Nein, ganz bestimmt nicht, wie Evelyn Steinthaler eindrucksvoll beweist. Ihr Fokus ist ein spannender und (zumindest für uns) neuer. Wie ging es den Promis der damaligen Zeit, von Hans Albers bis Hans Moser mit ihrem Privat- und Beziehungsleben? Hatten Sie einen Bonus und konnten sich bei Goebbels, Göring und Hitler mehr erlauben als andere? Es hat den Kontrollfreak Goebbels sicher mehr als nur ein paar schlaflose Nächte gekostet, dass so viele berühmte Schauspieler/innen Beziehungen zu Juden respektive Jüdinnen führten und sich davon auch nicht abbringen ließen.
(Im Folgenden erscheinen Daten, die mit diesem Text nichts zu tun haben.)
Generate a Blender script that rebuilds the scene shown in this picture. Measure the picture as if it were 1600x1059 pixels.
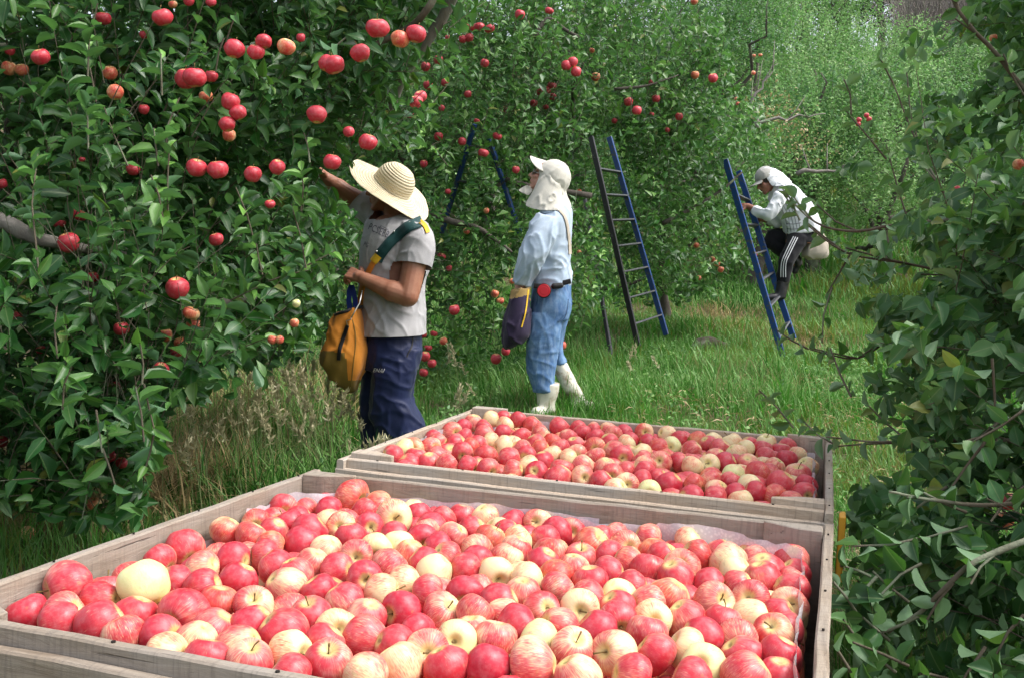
import bpy, bmesh, math, random
import numpy as np
from mathutils import Vector, Matrix, Quaternion, noise
from mathutils.bvhtree import BVHTree

random.seed(7)
rng = np.random.default_rng(7)
for o in list(bpy.data.objects):
    bpy.data.objects.remove(o)
scene = bpy.context.scene
COL = scene.collection
PI = math.pi

# ------------------------------------------------------------------ camera
FPX, CX, CY = 1550.0, 800.0, 530.0          # focal length and centre in photo pixels
PITCH = math.atan((530 - 415) / FPX)
CAMZ = 1.2
cam = bpy.data.cameras.new('camera')
cam.sensor_width = 36.0
cam.lens = 36.0 * FPX / 1600.0
cam.clip_start = 0.05
cam.clip_end = 900.0
camo = bpy.data.objects.new('camera', cam)
camo.location = (0, 0, CAMZ)
camo.rotation_euler = (PI / 2 - PITCH, 0, 0)
COL.objects.link(camo)
scene.camera = camo

# ------------------------------------------------------------------ world, sun, exposure
SUN_EL, SUN_AZ = math.radians(54), math.radians(98)     # azimuth from +Y towards +X
w = bpy.data.worlds.new('World')
scene.world = w
w.use_nodes = True
nt = w.node_tree
nt.nodes.clear()
sky = nt.nodes.new('ShaderNodeTexSky')
sky.sky_type = 'NISHITA'
sky.sun_disc = False
sky.sun_elevation = SUN_EL
sky.sun_rotation = SUN_AZ
sky.dust_density = 4.0
sky.ozone_density = 0.6
hs = nt.nodes.new('ShaderNodeHueSaturation')
hs.inputs['Saturation'].default_value = 0.45           # thin high cloud
hs.inputs['Value'].default_value = 1.0
bg = nt.nodes.new('ShaderNodeBackground')
bg.inputs['Strength'].default_value = 0.15
out = nt.nodes.new('ShaderNodeOutputWorld')
nt.links.new(sky.outputs[0], hs.inputs['Color'])
nt.links.new(hs.outputs[0], bg.inputs['Color'])
nt.links.new(bg.outputs[0], out.inputs['Surface'])
sl = bpy.data.lights.new('sun', 'SUN')
sl.energy = 1.0
sl.angle = math.radians(22)
sl.color = (1.0, 0.975, 0.94)
so = bpy.data.objects.new('sun', sl)
sd = Vector((math.sin(SUN_AZ) * math.cos(SUN_EL), math.cos(SUN_AZ) * math.cos(SUN_EL), math.sin(SUN_EL)))
so.rotation_euler = (-sd).to_track_quat('-Z', 'Y').to_euler()
so.location = sd * 50
COL.objects.link(so)
scene.view_settings.view_transform = 'Standard'
scene.view_settings.look = 'None'
scene.view_settings.gamma = 1.0
scene.view_settings.use_curve_mapping = False
scene.view_settings.exposure = 1.30

# ------------------------------------------------------------------ helpers
Mc = np.array([[1, 0, 0], [0, -math.sin(PITCH), math.cos(PITCH)], [0, -math.cos(PITCH), -math.sin(PITCH)]])
CAMP = np.array([0, 0, CAMZ])
FWD = Vector(Mc[:, 2])

def P(px, py, d):
    """point seen at photo pixel (px,py) at distance d along the view axis"""
    return Vector(Mc @ np.array([(px - CX) / FPX * d, (py - CY) / FPX * d, d]) + CAMP)

def proj(pts):
    c = (np.asarray(pts, dtype=float) - CAMP) @ Mc
    z = np.maximum(c[:, 2], 1e-3)
    return CX + FPX * c[:, 0] / z, CY + FPX * c[:, 1] / z, c[:, 2]

def ray(px, py):
    return Vector(Mc @ np.array([(px - CX) / FPX, (py - CY) / FPX, 1.0])).normalized()

def tag(o, label=None, cat=None, group=None, kind=None):
    if label: o['label'] = label
    if cat: o['category'] = cat
    if group: o['group'] = group
    if kind: o['kind'] = kind
    return o

def link(name, data, parent=None):
    o = bpy.data.objects.new(name, data)
    COL.objects.link(o)
    if parent is not None:
        o.parent = parent
        # child coordinates are world coordinates unless set otherwise
        o.matrix_parent_inverse = parent_world(parent).inverted()
    return o

def parent_world(o):
    m = o.matrix_basis.copy()
    while o.parent is not None:
        m = o.parent.matrix_basis @ o.matrix_parent_inverse @ m if False else (o.parent.matrix_basis @ (o.matrix_parent_inverse @ m))
        o = o.parent
    return m

def empty(name, loc=(0, 0, 0), quat=None):
    o = bpy.data.objects.new(name, None)
    o.empty_display_size = 0.1
    o.location = loc
    if quat is not None:
        o.rotation_mode = 'QUATERNION'
        o.rotation_quaternion = quat
    COL.objects.link(o)
    return o

def mesh_np(name, V, F, mats=(), smooth=True, attrs=None, midx=None):
    """F: (n,k) int array, all faces with k corners; attrs: {name: (type, array)} on points"""
    me = bpy.data.meshes.new(name)
    V = np.ascontiguousarray(V, dtype=np.float32)
    F = np.ascontiguousarray(F, dtype=np.int32)
    n, k = F.shape
    me.vertices.add(len(V)); me.vertices.foreach_set('co', V.ravel())
    me.loops.add(n * k); me.loops.foreach_set('vertex_index', F.ravel())
    me.polygons.add(n)
    me.polygons.foreach_set('loop_start', np.arange(0, n * k, k, dtype=np.int32))
    me.polygons.foreach_set('use_smooth', np.full(n, smooth))
    if midx is not None: me.polygons.foreach_set('material_index', np.asarray(midx, dtype=np.int32))
    for m in mats: me.materials.append(m)
    me.update(calc_edges=True)
    for an, (ty, arr) in (attrs or {}).items():
        a = me.attributes.new(an, ty, 'POINT')
        a.data.foreach_set('color' if ty == 'FLOAT_COLOR' else 'vector' if ty == 'FLOAT_VECTOR' else 'value', np.ascontiguousarray(arr, dtype=np.float32).ravel())
    return me

def mesh_py(name, V, F, mats=(), smooth=False):
    me = bpy.data.meshes.new(name)
    me.from_pydata([tuple(v) for v in V], [], F)
    for m in mats: me.materials.append(m)
    if smooth: me.polygons.foreach_set('use_smooth', [True] * len(me.polygons))
    me.update()
    return me

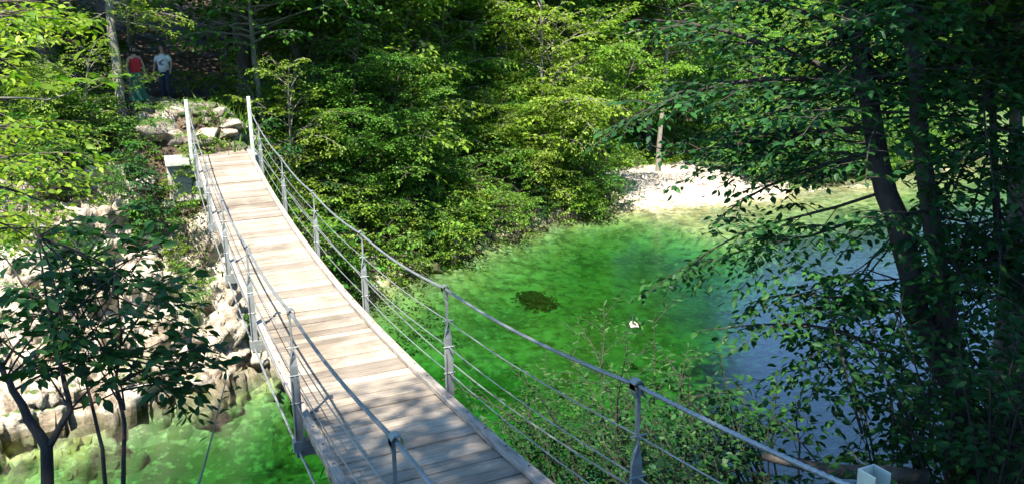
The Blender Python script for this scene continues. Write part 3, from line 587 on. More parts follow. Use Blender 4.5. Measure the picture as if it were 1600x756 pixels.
MB().loft([((0, 0, .90), .175, .128), ((0, 0, 1.05), .170, .122), ((0, -.012, 1.26), .188, .135), ((0, -.005, 1.38), .175, .115), ((0, 0, 1.45), .085, .075)]).obj('shirt', TEE, Mn, True)
for s, el in ((1, (.27, -.03, 1.17)), (-1, (-.28, .03, 1.15))):
    sh = Vector((s*.150, 0, 1.395)); e = Vector(el); MB().tube([sh, sh.lerp(e, .35), sh.lerp(e, .72)], [.075, .072, .068], 10).obj('sleeve', TEE, Mn, True)
MB().add([(-.10, -.150, 1.20), (.08, -.152, 1.30), (.09, -.150, 1.26), (-.02, -.150, 1.20), (.07, -.142, 1.10), (-.09, -.142, 1.12)], [(0, 3, 2, 1), (0, 5, 4, 3)]).obj('print', GREYP, Mn)
for s, pts in ((1, [(.09, 0, .93), (.13, -.10, .50), (.16, .02, .07)]), (-1, [(-.09, 0, .93), (-.10, .02, .48), (-.10, .08, .07)])):
    MB().tube([pts[0], Vector(pts[0]).lerp(Vector(pts[1]), .5), pts[1], Vector(pts[1]).lerp(Vector(pts[2]), .5), pts[2]], [.105, .092, .078, .072, .066], 12).obj('trouser_leg', JEAN, Mn, True)
    MB().box((pts[2][0], pts[2][1]-.06, .035), (.085, .26, .07)).obj('shoe', SHOE, Mn, bevel=.02)
MB().loft([((0, 0, .84), .165, .115), ((0, 0, .95), .165, .118)]).obj('waist', JEAN, Mn, True)

# ------------------------------------------------------------------ duck
d_, _ = hit(990, 512); DK = thing('duck', 'white bodied duck with dark head swimming on the open green water', 'duck', (d_.x, d_.y, 0), math.radians(-24), None, 1.0)
WHT = plain('white_feather', (.58, .54, .48), .8, 20); BRN = plain('brown_feather', (.16, .085, .05)); HD = plain('dark_green_head', (.01, .03, .018), .35); BILL = plain('bill', (.5, .3, .04), .4)
def body_y(rows):
    n = 12; V = []; F = []
    for y, z, rx, rz in rows:
        for k in range(n): a = 2*math.pi*k/n; V.append((rx*math.cos(a), y, z+rz*math.sin(a)))
    for i in range(len(rows)-1):
        for k in range(n): F.append((i*n+k, i*n+(k+1) % n, (i+1)*n+(k+1) % n, (i+1)*n+k))
    F += [tuple(range(n-1, -1, -1)), tuple((len(rows)-1)*n+k for k in range(n))]; return MB().add(V, F)
body_y([(-.26, .115, .010, .006), (-.22, .09, .045, .028), (-.14, .065, .090, .062), (-.02, .055, .115, .082), (.10, .06, .105, .080), (.18, .075, .070, .060), (.22, .09, .03, .03)]).obj('body', WHT, DK, True)
body_y([(-.20, .10, .02, .02), (-.12, .108, .05, .035), (.0, .115, .055, .030), (.08, .118, .045, .022), (.13, .12, .02, .01)]).obj('back_feathers', BRN, DK, True)
for s in (-1, 1): o = body_y([(-.22, .08, .006, .012), (-.12, .075, .018, .040), (.0, .075, .022, .045), (.10, .085, .010, .025)]).obj('wing', WHT, DK, True); o.location.x = s*.098
MB().tube([(0, .17, .09), (0, .205, .15), (0, .215, .21), (0, .225, .25)], [.05, .040, .034, .036], 10).obj('neck', HD, DK, True)
body_y([(.18, .265, .012, .012), (.20, .268, .032, .030), (.235, .272, .036, .034), (.27, .268, .026, .025), (.285, .262, .014, .014)]).obj('head', HD, DK, True)
body_y([(.28, .260, .014, .010), (.31, .256, .014, .006), (.34, .253, .011, .004)]).obj('bill', BILL, DK)

# ------------------------------------------------------------------ boulders and logs
def boulder(u, v, r, label, m, dz=0., pos=None, sc=(1, 1, .8)):
    p = pos or hit(u, v)[0]; o = ob('boulder', m, loc=(p.x, p.y, p.z+dz), label=label, category='boulder'); o.rotation_euler = (0, 0, rnd.uniform(0, 6)); o.scale = (r*sc[0], r*sc[1], r*sc[2]); return o
boulder(250, 200, .62, 'large grey limestone boulder above the left end post of the bridge', ROCKS_M[0], -.1)
boulder(365, 205, .33, 'pale pointed boulder beside the right end post of the bridge', ROCKS[1], .05)
boulder(470, 190, .5, 'light grey boulder in the undergrowth right of the bridge head', ROCKS_M[2], .1)
boulder(440, 320, .35, 'sunlit pale rock beside the bridge curb at the bank', ROCKS[3], .0)
pd = at(828, 455, 1); tt = (HC+.9)/(HC-pd.z); bx, by = pd.x*tt, pd.y*tt
MOSSY = rough_mat('sunken_moss', [(.3, (.012, .02, .008)), (.7, (.03, .05, .02))], 3)
bl = boulder(0, 0, .8, 'dark weedy boulder sunken in the middle of the green pool', rock_mesh(334, m=MOSSY, planes=30), 0, Vector((bx, by, gz(bx, by)-.1)), (1.25, 1.1, .5))
rs = np.random.RandomState(12); q = rs.normal(size=(2600, 3)); q = norm(q); q = q*(rs.uniform(.5, 1., (2600, 1))*(.35+1.5*fbm(q*1.3+5, 3, 9))[:, None])*np.array([1.1, 1, .7]); q[:, 2] = np.abs(q[:, 2])*.9-.2; WV, WF = leaf_geo(q, rs.normal(size=(2600, 3)), rs.normal(size=(2600, 3)), rs.uniform(.1, .28, 2600)); ob('water_weed', mesh_np('water_weed', WV, WF, MOSSY), bl, kind='stuff')
lg = MB(); a, b = at(1190, 712, 7.6), at(1450, 748, 7.2); mid = a.lerp(b, .45)+Vector((0, 0, -.05)); lg.tube([a, a.lerp(b, .25)+Vector((0, 0, -.03)), mid, a.lerp(b, .75), b], [.035, .05, .065, .07, .075], 10)
o = lg.obj('fallen_log', BARK, smooth=True); o['label'] = 'bare brown log lying across the water behind the grey channel post'; o['category'] = 'log'

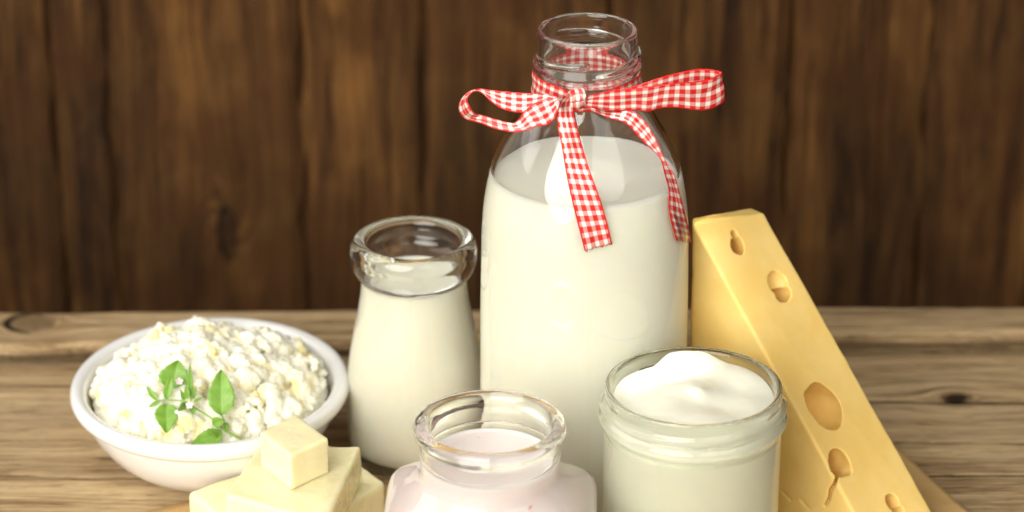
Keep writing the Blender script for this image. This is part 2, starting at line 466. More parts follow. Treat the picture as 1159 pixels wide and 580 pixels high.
# ------------------------------------------------------------------ yogurt jar
YB = (7.84, -8.1)
yb_out = [(0,.4),(2.6,.35),(3.3,.02),(3.68,.15),(3.84,.6),(3.86,1.5),(3.86,4.5),(3.86,7.9),(3.88,8.36),(3.97,8.58),(4.08,8.72),(4.09,8.86),(3.99,9.02),(3.88,9.14),(3.85,9.4),(3.85,9.8),(3.86,10.03),(3.82,10.18)]
yb_rim = [(3.74,10.22),(3.62,10.17),(3.54,10.03)]
yb_in = [(3.50,9.7),(3.46,9.2),(3.46,8.6),(3.54,7.7),(3.56,4),(3.56,1.2),(3.3,.75),(2.6,.65),(0,.6)]
def yb_fn(r, z, th, i):
    if r > 3.8 and 8.6 < z < 10.0:
        r += ridge(z, th, 9.18, .9, R(150), R(150), .065, .20) + ridge(z, th, 9.12, .9, R(275), R(120), .065, .21)
        r += ridge(z, th, 9.2, .7, R(40), R(90), .075, .15)
    return r, z
V, F = lathe(smooth_profile(yb_out+yb_rim+yb_in, 5, .09), YB, 160, yb_fn, Z0)
o = mesh_obj('glass_jar', V, F, M_glass4, origin=(*YB, Z0))
tag(o, 'round glass jar with screw thread, full of thick white yogurt', 'jar')
# yogurt body with a swirled, peaked top
def yog_h(x, y, r):
    th = math.atan2(y, x); rr = r/3.56
    spiral = math.sin(th*1.0 - rr*7.0 + .6)*.09*(1-rr*.5)
    h = 9.58+.10*(1-rr) + spiral
    h += .16*bump1(math.hypot(x-0.15, y-.3), 1.2)
    d = math.degrees(th)
    sm = lambda a, b_, v: (lambda t: t*t*(3-2*t))(max(0., min(1., (v-a)/(b_-a))))
    A_ = sm(118, 103, d)*(.30*sm(0, 55, d)+.70*sm(58, 86, d)) if d > 0 else 0
    h += (.50+.05*noise.noise(Vector((x*2, y*2, 6))))*A_*(.15*sm(.6, 3.0, r)+.85*sm(2.0, 3.4, r))
    h += .16*noise.noise(Vector((x*.5, y*.5, 3.3))) + .012*noise.noise(Vector((x*2.6, y*2.6, 1.3)))
    h += .07*bump1(math.hypot(x-.25, y-.15), .3)
    h -= .18*bump1(math.hypot(x-1.2, y+.9), .8)
    return h
prof = [(0,.57),(2.6,.62),(3.3,.72),(3.59,1.2)]+[(3.59, z) for z in (2,4,6,7.4)]+[(3.52,8.1),(3.49,8.6)]
kk = 34
def yog_fn(r, z, th, i):
    if z >= 9:
        x, y = r*math.cos(th), r*math.sin(th); h = yog_h(x, y, r)

        # smear over the back rim
        return r, h
    return r, z
prof += [(3.50, 9.)] + [(3.49*(1-q/kk), 9.) for q in range(0, kk)] + [(0, yog_h(0,0,0))]
V, F = lathe(prof, YB, 128, yog_fn, Z0)
o = mesh_obj('yogurt', V, F, M_yog, origin=(*YB, Z0))
tag(o, 'thick white yogurt with a swirled peak filling the round screw-thread jar', 'yogurt')

# ------------------------------------------------------------------ square pink jar
PB = (-.93, -11.3)
pb_out = [(0,.3),(3.2,.25),(3.9,.02),(4.35,.2),(4.52,.7),(4.55,2),(4.55,5.4),(4.53,5.85),(4.42,6.15),(4.12,6.45),(3.72,6.8),(3.32,7.18),(3.05,7.5),(2.96,7.8),(2.95,8.2),(2.95,8.5),(3.0,8.58),(2.95,8.66),(2.95,8.9),(2.96,9.2),(3.0,9.38),(3.12,9.5),(3.22,9.62),(3.25,9.8),(3.21,9.95)]
pb_rim = [(3.1,10.03),(2.8,10.04),(2.62,9.97),(2.52,9.8)]
pb_in = [(2.52,9.6),(2.6,9.3),(2.66,9.0),(2.66,8.2),(2.70,7.82),(2.92,7.42),(3.4,6.95),(3.85,6.55),(4.1,6.1),(4.22,5.5),(4.24,2),(4.15,.9),(3.4,.6),(0,.55)]
def sq(a, th, n_=7.):
    c_, s_ = abs(math.cos(th)), abs(math.sin(th))/.80
    return a/((c_**n_+s_**n_)**(1/n_))
def pb_fn(r, z, th, i):
    t = (7.8-z)/1.8; t = max(0, min(1, t)); t = t*t*(3-2*t)
    if z < .6: pass
    return r*(1-t)+sq(r, th+R(2))*t, z
V, F = lathe(smooth_profile(pb_out+pb_rim+pb_in, 6, .14), PB, 192, pb_fn, Z0)
o = mesh_obj('glass_jar', V, F, M_glass3, origin=(*PB, Z0))
tag(o, 'square-shouldered glass jar with a round flared rim holding pink drink', 'jar')
o = liquid('yogurt_drink', list(reversed(crom(pb_in, 4))), 8.3, PB, M_pink, .10, fn=pb_fn, seg=192)
tag(o, 'pale pink fruit yogurt drink inside the square-shouldered jar', 'yogurt drink')

# ------------------------------------------------------------------ bowl of cottage cheese
WB = (-14.52, 4.6); WBS = 1.09               # the bowl is slightly oval
wb = [(0,.25),(2.6,.25),(2.8,.0),(3.3,.0),(3.6,.16),(4.3,.62),(5.0,1.25),(5.6,2.1),(5.98,2.9),(6.1,3.25),(6.28,3.38),(6.5,3.55),(6.6,3.85),(6.52,4.13),(6.3,4.25),(6.02,4.18),(5.82,3.95),(5.68,3.5),(5.35,2.6),(4.6,1.6),(3.2,.8),(0,.6)]
V, F = lathe(smooth_profile(wb, 5, .2), WB, 160, None, 0)
o = mesh_obj('bowl', V, F, M_ceramic, origin=(*WB, 0)); o.scale.y = WBS; o.scale.x = 1.015
tag(o, 'round white glazed ceramic bowl heaped with cottage cheese', 'bowl')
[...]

Bei manchen brauchte es heftige Hinweise auf die zukünftige Karriere, andere ließen sich selbst von der GESTAPO nicht einschüchtern. Aber letztlich konnten selbst Publikumslieblinge wie Joachim Gottschalk oder Hans Moser nicht in Frieden leben.

Steinthaler geht den Biographien genau nach und schildert detailreich und spannend, wie stark der Druck wurde und wie die Betroffenen reagierten. Die einen flüchteten, spät aber doch, die anderen widersetzten sich der “Führung” so lange es nur ging. Und andere arrangierten sich auf ihre Weise mit den Nazis. Die stets unkonventionelle Lotte Lenya, die mit Kurt Weill am Ende doch noch in den USA landete, der brummige Hans Albers, dem seine Hansi entschwand und der daraufhin seinen Kummer im Alkohol ertränkte, die deutlich opportunistischeren Stars Theo Lingen und Heinz Rühmann, alle hatten sie ein gehöriges Problem mit der “Rassenlehre”.

Das große Verdienst der Wiener Autorin mit Kärntner Wurzeln ist es, Geschichte lebendig zu machen und dabei nie ins Banale abzugleiten. Das Buch liest sich dramatisch und packend – und ist so nicht nur für historisch Interessierte eine große Empfehlung, sondern auch für junge Menschen, die erfahren möchten, wie es ist, in einer Diktatur zu leben und zu lieben. Soll heißen: Auch Deutsch- und Geschichte-Lehrer/innen sollten in Erwägung ziehen, “Mag’s im Himmel sein…” auf die Literaturliste zu setzen.